Sylvie and Mary can’t dance, but they love to watch the ballet. They book up the whole season and always come together to see the shows. It’s important that they sit right at the back because they find the stairs ‘unforgiving’.
Bright and young, at 21 they met in an art gallery. Time then sashayed, twirled and leaped forward into an embrace with their 89th year. Nowadays, Mary (who is the more robust of the two) cares for her friend. She repeats all the things that Sylvie cannot hear, sorts her 50ps from the 20ps, and holds her hand to guide her to a seat. Sylvie and Mary stage their own private, protective production, as they speak in the right direction, volume and proximity for the other one to hear.

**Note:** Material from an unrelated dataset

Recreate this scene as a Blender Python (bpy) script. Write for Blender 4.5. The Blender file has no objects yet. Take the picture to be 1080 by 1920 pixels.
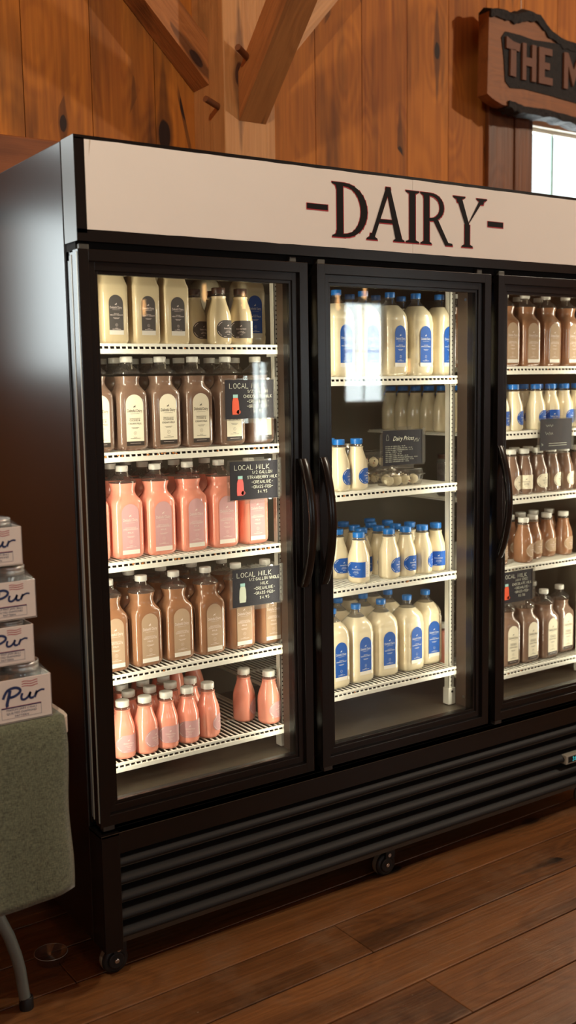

‘Tell me dear, do you have body and soul together?’ Sylvie asked me once. I’m not too sure if I do, but how can you either Sylvie? It’s seems that the stitching between the body and soul frays as you get older. When your hands shake and scatter the change onto the counter, and your stride slows to a shuffle. Hair pins used to cling together in groups to secure your thick brown hair, but now they fall, because it’s hard to hold onto faint wisps of cobweb grey. Then you ‘take a fall’, so shoes get more sensible. Your laugh gets chased by a cough, and you can ‘feel it in your bones’ that the fabric is fraying. “What did you say dear?”